Weniger bedrückend hat Raphael Palla die Anwesenheit einer doch kompakten Gruppe mit eindeutigen politischen Interessen empfunden. Er selbst hat sich bevorzugt anderen Themen, wie nachhaltige ökologische Landwirtschaft und soziale Exklusion, gewidmet. “Denn das sind Themen, um die es in Zukunft wirklich gehen wird”, ist er überzeugt. Auch Roberta Ciola, die wie Palla aus einem zweisprachigen Umfeld kommt, beschäftigt sich lieber mit nach vorne gerichteten Ideen. “Mit dieser Motivation bin ich zum Open Space, der ja ein partizipativer Prozess sein soll, hin gegangen. Die Menschen aus der Zivilgesellschaft waren aufgefordert, frei heraus ihre Ideen, Geschichten und Eindrücke einzubringen.” Mit der geballten Ladung an politisch vorgefertigten Argumenten und Themen habe sie nicht gerechnet.

Doch ist sie keineswegs enttäuscht aus der Veranstaltung gegangen. “Im Gegenteil, ich bin froh, dass den Bürgerinnen und Bürgern die Möglichkeit gegeben wird, sich in einem solchen Rahmen auszutauschen und ihre Meinungen zur Neuschreibung des Autonomiestatuts einzubringen.” Raphael Palla sieht das genauso: “Am Samstag sind Menschen zusammen gekommen, die sich ansonsten nie treffen würden.
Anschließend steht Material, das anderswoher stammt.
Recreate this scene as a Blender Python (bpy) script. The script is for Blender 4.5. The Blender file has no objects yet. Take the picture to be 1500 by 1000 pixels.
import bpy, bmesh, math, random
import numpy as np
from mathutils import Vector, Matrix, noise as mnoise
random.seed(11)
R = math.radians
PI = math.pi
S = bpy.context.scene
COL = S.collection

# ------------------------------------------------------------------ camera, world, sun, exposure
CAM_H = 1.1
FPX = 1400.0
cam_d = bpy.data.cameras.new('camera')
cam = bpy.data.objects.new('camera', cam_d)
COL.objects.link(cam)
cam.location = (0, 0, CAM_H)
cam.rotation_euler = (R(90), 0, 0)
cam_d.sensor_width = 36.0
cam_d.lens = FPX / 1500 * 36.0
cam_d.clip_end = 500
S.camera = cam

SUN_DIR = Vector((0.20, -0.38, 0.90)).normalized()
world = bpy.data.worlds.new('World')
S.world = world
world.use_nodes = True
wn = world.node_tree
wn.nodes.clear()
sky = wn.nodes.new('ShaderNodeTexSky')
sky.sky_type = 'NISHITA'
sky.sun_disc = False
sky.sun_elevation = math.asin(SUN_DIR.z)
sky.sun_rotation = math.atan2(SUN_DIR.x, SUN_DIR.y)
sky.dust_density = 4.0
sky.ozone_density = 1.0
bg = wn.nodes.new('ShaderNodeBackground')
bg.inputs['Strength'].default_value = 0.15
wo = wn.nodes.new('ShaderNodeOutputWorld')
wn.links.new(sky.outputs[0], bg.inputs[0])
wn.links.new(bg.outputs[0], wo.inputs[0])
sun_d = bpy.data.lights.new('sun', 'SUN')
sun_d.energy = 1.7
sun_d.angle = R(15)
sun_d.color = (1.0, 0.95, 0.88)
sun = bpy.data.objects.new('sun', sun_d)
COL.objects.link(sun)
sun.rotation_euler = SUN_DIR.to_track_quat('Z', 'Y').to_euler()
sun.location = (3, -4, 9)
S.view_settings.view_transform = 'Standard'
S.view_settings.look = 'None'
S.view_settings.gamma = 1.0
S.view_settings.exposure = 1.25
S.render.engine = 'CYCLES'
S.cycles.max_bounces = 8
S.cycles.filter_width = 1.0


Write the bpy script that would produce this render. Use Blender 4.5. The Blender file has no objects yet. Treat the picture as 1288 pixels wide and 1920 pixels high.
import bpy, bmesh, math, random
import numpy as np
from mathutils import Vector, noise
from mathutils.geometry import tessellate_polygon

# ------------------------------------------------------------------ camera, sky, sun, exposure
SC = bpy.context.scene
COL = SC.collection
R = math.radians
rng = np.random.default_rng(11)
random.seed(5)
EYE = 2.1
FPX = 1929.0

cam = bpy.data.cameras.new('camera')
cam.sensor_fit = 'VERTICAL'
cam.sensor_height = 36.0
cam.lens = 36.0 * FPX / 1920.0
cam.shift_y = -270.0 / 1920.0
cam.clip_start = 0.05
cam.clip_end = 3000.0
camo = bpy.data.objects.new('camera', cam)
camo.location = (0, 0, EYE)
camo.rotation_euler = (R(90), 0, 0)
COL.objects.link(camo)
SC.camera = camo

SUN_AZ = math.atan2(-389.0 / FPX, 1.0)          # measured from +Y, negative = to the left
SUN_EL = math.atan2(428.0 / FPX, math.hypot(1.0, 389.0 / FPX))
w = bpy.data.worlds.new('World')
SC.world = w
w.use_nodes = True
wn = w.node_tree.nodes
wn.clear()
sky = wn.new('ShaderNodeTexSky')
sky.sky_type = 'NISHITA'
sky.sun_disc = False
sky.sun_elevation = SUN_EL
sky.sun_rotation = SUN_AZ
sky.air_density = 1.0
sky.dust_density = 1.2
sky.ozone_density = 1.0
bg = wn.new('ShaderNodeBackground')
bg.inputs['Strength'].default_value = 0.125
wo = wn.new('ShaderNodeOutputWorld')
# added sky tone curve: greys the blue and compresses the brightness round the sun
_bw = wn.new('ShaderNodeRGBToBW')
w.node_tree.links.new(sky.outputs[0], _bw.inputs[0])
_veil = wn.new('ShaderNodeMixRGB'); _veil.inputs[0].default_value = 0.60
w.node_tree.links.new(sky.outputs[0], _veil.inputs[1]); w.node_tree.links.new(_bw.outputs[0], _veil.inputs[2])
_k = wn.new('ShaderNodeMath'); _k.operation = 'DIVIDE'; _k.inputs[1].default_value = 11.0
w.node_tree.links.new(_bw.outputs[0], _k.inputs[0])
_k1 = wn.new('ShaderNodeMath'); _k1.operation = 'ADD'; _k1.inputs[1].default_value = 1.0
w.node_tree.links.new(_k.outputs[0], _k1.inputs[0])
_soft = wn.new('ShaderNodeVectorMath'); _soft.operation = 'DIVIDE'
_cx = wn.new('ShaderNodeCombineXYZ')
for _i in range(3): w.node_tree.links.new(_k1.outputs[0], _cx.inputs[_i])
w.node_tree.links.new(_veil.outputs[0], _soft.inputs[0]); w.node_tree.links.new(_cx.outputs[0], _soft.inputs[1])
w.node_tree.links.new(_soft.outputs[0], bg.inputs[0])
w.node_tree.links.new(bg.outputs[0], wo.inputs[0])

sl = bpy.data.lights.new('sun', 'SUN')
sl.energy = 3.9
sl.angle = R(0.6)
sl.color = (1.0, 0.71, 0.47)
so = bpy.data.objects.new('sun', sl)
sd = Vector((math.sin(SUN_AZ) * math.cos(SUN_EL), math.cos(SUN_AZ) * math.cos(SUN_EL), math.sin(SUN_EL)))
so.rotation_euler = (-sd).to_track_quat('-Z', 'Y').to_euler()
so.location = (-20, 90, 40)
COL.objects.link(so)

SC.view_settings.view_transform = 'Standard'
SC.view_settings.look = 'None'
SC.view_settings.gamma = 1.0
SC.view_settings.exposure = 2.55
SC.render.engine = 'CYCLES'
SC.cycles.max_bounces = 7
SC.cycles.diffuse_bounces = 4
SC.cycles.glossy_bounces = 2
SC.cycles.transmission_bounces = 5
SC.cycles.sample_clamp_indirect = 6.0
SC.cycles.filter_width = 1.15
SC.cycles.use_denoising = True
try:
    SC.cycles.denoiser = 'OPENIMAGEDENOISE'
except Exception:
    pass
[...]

Und wenn die Diskussion so weitergeht, dann werden wir irgendwann draufkommen, dass wir im Grunde dasselbe wollen.” Nämlich? “Kommunikation, Plätze, wo wir uns über uns selbst und unser Südtirol austauschen können. Abseits der politischen und medialen Diskurse.” Er ist der festen Überzeugung, dass sich “von oben” nichts ändern werde. “Daher glaube ich, es ist wichtig, jede Chance zu nutzen, die wir bekommen, um selbst Hand anzulegen”, sagt Palla. Er hat sich bereits für das Forum der 100 registriert, in dessen Arbeit die Ergebnisse der Open Spaces einfließen werden. Auch Roberta Ciola denkt über eine Teilnahme am Forum der 100 nach. Sie befürchtet, dass dort die “Nicht-Menschen” massiv die Überhand über die Diskussion gewinnen könnten. Diese will sie ihnen nicht überlassen. Zuversichtlicher ist da schon ihr jüngerer Mitbürger Palla: “Es ist prinzipiell die Frage, was und ob überhaupt etwas herausschaut. Aber ich glaube fest an die Menschen und die Kommunikation zwischen ihnen.”